Elsewhere, I read a comment by Jan Heine, who recommends a light smear of beeswax plus correct torque settings.
--- End quote ---

I'm not surprised at Heine's recommendation.

Beeswax is well known to oil painters as a drying oil, a substance that hardens in contact with air to form an immovable but, for artists more to the point, an impenetrable layer on whatever it is applied to. My friend Marialena Sarris, a Greek watercolorist, applies beeswax (in an artists' formulation, very pricey) over her larger paintings which will hang in galleries to protect the surface without the interposition of glass, among other advantages. The grade of beeswax sold at art and craft stores as pellets is the one you want, and is pure enough; this is presumably what Dan describes using for 40 years in a post above.

The most common drying oil in the art world is linseed oil, available in many versions but the cheap plain version sold in art stores is the one cyclists want. Take care not to buy anything with resin in it to aid faster drying. Linseed is not a new recommendation: the late Jobst Brandt and Sheldon Brown also liked linseed oil for setting bicycle spoke nipples. I find linseed oil a bit slow setting for my oil painting, so I don't have any (except a special formulation which is water-miscible and -soluble that you absolutely do not want near bicycle threads you want to stay put!).

Don't use the cold or liquid wax sold in bicycle shops for chain maintenance; it has all kinds of cleaning chemicals in it which also makes it non-sticky to metal, so that it falls off, carrying impurities with it.
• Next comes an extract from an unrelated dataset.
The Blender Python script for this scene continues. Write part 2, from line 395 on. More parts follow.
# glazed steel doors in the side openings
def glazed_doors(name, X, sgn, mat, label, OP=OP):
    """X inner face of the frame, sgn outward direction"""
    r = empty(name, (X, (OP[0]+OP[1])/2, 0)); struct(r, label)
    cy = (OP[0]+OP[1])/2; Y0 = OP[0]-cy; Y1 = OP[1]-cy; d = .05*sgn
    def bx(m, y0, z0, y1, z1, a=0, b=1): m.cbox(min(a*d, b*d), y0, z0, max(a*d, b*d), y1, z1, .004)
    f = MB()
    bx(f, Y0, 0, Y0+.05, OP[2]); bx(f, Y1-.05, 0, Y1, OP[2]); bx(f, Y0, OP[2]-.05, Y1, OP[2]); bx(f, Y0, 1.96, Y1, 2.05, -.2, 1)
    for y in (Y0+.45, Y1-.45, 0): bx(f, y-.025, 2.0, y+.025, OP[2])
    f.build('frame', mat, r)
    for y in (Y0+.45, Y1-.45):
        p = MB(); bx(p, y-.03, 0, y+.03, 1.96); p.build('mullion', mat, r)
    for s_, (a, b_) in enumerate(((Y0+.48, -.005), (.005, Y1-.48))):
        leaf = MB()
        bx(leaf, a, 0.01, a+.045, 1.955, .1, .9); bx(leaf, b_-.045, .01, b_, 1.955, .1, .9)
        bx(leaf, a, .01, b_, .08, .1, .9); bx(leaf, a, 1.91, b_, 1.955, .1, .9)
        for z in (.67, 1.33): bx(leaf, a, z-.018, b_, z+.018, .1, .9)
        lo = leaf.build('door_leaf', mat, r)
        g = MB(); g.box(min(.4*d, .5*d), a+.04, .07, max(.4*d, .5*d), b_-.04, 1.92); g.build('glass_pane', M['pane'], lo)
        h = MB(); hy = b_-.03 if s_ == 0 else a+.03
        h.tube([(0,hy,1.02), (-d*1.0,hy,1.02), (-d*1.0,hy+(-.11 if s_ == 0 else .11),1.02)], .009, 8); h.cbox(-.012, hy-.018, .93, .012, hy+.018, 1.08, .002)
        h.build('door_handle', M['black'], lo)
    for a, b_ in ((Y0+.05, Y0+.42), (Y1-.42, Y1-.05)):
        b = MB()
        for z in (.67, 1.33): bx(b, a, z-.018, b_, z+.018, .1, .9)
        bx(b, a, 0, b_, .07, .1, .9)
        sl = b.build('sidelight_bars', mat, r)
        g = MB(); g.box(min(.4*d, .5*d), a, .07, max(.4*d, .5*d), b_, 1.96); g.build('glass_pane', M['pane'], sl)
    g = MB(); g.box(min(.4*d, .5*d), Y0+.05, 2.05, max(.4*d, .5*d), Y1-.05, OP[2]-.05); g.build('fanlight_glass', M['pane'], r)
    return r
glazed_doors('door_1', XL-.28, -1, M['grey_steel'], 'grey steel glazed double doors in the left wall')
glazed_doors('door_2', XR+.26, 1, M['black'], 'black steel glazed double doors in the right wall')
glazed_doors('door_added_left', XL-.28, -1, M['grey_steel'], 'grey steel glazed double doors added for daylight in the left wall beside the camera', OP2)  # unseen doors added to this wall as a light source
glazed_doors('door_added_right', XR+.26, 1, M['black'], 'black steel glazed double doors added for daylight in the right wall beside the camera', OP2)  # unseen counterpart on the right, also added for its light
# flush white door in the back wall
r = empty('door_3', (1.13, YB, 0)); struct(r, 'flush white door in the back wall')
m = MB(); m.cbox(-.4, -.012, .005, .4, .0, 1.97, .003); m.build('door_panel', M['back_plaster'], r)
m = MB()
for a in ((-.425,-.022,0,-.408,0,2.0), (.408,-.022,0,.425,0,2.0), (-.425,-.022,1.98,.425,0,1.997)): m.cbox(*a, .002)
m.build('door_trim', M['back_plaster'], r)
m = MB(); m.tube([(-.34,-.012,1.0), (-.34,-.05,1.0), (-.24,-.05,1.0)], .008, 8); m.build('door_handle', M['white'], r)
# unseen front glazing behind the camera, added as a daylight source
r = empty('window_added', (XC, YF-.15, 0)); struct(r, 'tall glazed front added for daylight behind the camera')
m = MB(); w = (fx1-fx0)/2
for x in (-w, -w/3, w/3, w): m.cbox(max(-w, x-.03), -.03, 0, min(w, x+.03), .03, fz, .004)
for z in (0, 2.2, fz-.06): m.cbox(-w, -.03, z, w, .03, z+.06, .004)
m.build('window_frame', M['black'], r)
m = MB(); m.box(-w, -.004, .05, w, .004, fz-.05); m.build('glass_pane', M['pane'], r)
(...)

Here's an alternative recommendation from me: Walnut oil from the supermarket is a pure ingestible grade and cheap, a couple of sponduliks for 250ml which will last forever -- well, that's if your family doesn't grab your bicycle setting oil for salad dressings. Mine is particularly popular because it is smokey to make my bike smell good as well as look good, just like my paintings. Do not buy your walnut oil at an art store: it may have resin in it, which will set that thread so hard, you'll deform the frame trying to get it out. In any event, art store walnut oil is several multiples the price of the same oil at the supermarket. Walnut oil is also cleaner than linseed oil, in that it attracts less filth. Note that my recommendation of walnut oil, especially the smokey one, makes a thin, pale green-brown ring around the screw, so that if you can see the screw's open end, you can tell in what condition your locking agent is, which is useful on critical fasteners for those of us who don't do annual or biennial disassembly maintenance.
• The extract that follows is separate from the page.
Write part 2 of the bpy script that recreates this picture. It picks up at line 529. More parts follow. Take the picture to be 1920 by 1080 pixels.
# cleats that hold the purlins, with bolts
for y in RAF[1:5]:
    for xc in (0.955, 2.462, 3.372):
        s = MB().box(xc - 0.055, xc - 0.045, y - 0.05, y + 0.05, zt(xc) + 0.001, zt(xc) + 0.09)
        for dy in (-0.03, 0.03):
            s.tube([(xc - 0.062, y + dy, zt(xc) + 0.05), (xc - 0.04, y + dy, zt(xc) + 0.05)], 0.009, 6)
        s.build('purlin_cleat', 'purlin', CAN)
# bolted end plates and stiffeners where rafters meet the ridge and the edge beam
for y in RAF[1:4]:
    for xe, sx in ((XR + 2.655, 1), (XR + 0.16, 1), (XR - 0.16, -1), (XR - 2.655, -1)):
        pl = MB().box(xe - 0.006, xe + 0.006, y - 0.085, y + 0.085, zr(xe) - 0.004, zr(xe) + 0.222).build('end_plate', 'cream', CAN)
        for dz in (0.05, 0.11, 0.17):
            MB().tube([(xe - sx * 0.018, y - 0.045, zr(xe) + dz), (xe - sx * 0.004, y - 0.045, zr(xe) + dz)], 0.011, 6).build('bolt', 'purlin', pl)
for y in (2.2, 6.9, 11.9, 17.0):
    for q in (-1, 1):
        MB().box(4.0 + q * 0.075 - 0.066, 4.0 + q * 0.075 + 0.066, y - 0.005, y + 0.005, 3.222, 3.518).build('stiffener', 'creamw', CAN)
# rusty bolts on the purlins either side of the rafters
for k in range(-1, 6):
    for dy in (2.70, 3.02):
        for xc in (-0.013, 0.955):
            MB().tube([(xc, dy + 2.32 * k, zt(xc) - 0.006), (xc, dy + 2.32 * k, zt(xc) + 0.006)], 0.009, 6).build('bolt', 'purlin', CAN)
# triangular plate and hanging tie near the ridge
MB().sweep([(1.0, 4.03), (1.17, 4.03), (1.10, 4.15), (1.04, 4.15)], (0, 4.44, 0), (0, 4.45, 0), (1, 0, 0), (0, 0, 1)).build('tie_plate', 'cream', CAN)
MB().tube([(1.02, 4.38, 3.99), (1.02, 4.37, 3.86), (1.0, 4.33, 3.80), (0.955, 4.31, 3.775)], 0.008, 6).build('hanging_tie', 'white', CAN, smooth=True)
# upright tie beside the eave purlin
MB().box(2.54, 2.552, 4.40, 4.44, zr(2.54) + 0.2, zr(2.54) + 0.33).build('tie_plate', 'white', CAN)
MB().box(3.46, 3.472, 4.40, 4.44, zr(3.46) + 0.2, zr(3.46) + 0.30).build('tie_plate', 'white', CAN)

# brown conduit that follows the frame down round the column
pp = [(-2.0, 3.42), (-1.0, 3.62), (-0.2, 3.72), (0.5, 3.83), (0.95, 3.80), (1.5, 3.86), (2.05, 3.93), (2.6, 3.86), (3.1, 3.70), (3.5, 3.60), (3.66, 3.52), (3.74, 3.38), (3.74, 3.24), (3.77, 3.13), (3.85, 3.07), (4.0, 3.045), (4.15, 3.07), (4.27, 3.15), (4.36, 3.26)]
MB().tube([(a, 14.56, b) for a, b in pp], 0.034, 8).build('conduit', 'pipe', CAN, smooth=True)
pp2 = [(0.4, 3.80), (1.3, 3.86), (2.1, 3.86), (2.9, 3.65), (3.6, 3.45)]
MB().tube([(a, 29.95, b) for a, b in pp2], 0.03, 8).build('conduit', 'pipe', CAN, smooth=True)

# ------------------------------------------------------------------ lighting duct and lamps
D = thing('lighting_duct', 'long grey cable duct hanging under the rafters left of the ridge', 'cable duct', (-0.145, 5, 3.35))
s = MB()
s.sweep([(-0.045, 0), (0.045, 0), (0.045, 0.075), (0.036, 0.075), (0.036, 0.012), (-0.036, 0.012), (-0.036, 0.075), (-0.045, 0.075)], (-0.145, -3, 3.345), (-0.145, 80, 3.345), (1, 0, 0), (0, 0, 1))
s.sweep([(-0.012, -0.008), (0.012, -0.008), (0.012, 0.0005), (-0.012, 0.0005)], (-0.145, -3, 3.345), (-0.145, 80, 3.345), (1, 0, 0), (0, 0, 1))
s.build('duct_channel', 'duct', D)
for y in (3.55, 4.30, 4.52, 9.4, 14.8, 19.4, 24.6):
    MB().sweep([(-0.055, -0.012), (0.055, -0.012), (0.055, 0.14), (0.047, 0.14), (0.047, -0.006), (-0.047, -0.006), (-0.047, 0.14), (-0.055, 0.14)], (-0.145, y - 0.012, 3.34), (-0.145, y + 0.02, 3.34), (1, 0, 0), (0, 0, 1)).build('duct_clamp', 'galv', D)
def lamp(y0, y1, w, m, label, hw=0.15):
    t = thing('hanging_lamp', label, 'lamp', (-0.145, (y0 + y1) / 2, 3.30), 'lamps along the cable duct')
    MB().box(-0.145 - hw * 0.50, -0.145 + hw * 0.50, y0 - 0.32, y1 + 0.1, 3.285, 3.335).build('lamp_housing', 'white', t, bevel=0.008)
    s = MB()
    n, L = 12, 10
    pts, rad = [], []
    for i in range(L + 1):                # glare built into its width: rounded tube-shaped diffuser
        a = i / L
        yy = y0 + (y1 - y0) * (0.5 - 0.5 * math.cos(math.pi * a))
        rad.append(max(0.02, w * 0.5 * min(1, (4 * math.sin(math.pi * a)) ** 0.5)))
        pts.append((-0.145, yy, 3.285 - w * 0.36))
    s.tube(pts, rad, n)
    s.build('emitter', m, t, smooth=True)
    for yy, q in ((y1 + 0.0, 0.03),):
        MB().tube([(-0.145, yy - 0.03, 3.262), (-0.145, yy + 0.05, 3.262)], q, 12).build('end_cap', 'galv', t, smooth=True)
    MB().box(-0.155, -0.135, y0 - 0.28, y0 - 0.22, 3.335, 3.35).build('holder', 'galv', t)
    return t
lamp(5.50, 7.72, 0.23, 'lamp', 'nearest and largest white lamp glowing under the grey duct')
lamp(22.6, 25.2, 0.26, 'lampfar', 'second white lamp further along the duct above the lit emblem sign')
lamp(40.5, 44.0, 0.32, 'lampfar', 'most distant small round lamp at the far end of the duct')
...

If cleanliness is your thing, a pale, very clean drying oil is poppyseed oil, used for setting white and light colour oil paints. It doesn't discolor (to yellow) like linseed oil, or show a base tint like walnut oil, and it isn't yellow-white like beeswax. However, it is the slowest of the main setting oils to set, so it may be a couple of months before your screw is truly locked.

For those of you who will now wander into art stores to see what else is useful for cyclists, the oil paint varnishes will also set your bike's screws -- forever. Stay away from them, even if the bottle or can doesn't list "shellac" among the ingredients. And it doesn't matter whether a resin is synthetic or "natural, rubbed on the thighs of African virgins", you don't want anything with resin near your bike except in the paint on it (where it is probably illegal these days).
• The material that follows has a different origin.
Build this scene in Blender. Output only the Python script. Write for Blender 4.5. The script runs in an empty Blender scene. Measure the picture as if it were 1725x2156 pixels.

All the recommended drying oils in this post are for threads you don't want to shift until you deliberately apply considerable loosening torque to them.

I don't even have a tube of general "blue" threadlock, or the Rolloff-friendly stuff Dave told us comes from the factory on the Rohloff service stud. However, these drying oils aren't so smart on the Rohloff stud because eventually bits of hardened drying oil will break off and fall into the gears. I reuse studs until the factory application has worn off, then start a new stud. No leaks on my Rohloff.

John Saxby:
Thanks for all this, Andre.  With winter about to set in, The Tweaking Season is near upon us.  Now the screw-fixing compounds have a très chic & helpful coloration index as well.  Before the snow really sets in, I'll wander the High Street of our part of Ottawa (that's Richmond Rd, named after the old route to the nearby village of the same name, in turn named after a dissolute English aristocrat who died of rabies 200 years ago, although rabies might've been explanatory cover to attract sympathy and deflect attention from a prolonged commitment to alcohol -- but I digress) checking sources for walnut oil and art-store beeswax pellets.  Both have a whole lot more je ne sais quoi than Loctite, that's for sure.  ;)

Cheers,  J.

Moronic:
Thanks again for the wealth of info in the replies.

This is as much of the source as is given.